*Task*
Each line from the start of the records through the line containing "from mathutils import Matrix, Vector" is to be transcribed exactly, and no other line is to be included.

*Supplied data*
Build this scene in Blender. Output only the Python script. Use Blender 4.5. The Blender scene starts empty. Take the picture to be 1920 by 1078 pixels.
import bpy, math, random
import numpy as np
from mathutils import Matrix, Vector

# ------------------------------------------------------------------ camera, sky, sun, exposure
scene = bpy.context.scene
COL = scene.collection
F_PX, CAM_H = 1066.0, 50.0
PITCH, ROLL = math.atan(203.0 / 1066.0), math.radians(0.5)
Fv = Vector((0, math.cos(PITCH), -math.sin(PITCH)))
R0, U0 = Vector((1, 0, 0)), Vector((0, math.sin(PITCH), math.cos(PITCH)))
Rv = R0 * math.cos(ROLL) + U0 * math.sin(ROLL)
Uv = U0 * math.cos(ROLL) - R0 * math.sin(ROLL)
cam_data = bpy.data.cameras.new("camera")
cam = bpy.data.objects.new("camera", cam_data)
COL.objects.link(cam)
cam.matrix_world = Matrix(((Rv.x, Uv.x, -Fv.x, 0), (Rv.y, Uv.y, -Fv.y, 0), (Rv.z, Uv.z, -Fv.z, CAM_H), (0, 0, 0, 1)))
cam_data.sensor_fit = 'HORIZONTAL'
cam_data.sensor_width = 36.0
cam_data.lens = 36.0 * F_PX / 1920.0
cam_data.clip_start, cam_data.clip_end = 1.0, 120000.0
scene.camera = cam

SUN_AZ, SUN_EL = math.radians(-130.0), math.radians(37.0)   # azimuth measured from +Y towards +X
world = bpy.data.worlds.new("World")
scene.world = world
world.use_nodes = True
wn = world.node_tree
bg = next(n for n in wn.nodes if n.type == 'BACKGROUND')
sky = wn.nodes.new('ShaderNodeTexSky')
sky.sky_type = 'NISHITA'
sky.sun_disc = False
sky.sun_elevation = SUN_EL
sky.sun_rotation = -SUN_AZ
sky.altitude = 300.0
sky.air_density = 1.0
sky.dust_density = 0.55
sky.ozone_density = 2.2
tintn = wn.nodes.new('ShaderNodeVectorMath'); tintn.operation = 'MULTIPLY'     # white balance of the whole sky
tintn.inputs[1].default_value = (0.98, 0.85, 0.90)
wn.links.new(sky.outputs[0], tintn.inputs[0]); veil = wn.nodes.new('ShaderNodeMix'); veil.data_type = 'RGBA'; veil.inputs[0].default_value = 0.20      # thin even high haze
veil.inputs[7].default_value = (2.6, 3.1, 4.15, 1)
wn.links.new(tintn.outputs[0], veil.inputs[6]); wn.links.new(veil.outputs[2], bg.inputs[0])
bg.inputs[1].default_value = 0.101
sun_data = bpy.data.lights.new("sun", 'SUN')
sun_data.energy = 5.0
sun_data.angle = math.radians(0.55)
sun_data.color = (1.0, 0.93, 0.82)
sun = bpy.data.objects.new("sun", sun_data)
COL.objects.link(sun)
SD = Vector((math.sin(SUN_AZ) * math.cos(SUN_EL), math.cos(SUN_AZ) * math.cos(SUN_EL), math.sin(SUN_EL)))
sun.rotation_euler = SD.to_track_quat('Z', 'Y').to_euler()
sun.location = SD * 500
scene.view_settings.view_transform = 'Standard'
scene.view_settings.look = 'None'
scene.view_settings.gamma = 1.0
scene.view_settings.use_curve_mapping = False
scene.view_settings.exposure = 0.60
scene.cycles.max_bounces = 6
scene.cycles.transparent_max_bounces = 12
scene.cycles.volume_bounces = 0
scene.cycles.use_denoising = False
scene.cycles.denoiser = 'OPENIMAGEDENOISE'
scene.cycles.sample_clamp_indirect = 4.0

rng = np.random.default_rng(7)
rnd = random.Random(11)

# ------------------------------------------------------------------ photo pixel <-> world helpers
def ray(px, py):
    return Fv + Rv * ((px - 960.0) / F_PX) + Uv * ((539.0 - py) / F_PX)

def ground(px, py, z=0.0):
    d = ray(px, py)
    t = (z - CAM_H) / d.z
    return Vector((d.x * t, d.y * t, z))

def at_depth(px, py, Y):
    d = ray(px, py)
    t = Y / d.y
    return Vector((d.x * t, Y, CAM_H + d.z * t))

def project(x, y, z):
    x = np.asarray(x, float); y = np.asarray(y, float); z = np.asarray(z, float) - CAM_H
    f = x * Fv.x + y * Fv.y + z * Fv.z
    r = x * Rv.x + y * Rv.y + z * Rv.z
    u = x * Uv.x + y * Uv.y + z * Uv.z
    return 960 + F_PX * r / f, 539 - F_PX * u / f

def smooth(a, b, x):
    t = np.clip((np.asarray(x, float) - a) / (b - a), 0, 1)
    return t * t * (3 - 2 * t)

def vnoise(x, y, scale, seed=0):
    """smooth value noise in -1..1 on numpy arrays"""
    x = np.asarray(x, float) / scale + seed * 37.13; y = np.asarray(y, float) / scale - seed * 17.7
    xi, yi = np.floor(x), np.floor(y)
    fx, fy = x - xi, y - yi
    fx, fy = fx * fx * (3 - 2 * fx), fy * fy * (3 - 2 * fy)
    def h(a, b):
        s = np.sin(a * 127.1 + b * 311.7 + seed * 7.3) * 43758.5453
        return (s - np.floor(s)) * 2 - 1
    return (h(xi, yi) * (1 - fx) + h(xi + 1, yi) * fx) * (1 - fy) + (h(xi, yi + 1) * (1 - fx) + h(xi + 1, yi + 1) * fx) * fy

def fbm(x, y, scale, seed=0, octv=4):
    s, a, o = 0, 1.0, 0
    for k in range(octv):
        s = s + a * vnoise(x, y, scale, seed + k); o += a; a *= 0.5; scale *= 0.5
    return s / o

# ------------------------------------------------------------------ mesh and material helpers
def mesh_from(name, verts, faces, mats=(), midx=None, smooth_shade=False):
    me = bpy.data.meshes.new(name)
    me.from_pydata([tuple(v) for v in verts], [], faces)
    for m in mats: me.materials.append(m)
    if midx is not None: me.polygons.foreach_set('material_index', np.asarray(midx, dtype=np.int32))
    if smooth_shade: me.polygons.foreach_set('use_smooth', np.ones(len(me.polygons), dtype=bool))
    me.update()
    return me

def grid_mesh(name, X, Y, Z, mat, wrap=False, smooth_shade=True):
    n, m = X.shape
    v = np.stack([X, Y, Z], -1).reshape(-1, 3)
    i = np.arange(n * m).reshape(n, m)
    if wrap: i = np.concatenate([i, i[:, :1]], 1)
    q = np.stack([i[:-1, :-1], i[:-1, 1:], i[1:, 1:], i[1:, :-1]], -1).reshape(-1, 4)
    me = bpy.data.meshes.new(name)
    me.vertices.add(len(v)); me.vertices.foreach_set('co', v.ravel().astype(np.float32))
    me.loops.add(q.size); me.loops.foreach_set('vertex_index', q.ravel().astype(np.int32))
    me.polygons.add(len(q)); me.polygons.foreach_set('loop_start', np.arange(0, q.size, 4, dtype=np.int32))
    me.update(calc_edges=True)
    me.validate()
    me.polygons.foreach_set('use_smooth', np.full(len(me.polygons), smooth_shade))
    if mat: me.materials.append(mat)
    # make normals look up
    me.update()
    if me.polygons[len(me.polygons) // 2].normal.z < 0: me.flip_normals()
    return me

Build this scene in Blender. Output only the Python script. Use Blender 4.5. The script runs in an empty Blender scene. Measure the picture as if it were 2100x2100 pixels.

*Task answer*
Build this scene in Blender. Output only the Python script. Use Blender 4.5. The Blender scene starts empty. Take the picture to be 1920 by 1078 pixels.
import bpy, math, random
import numpy as np
from mathutils import Matrix, Vector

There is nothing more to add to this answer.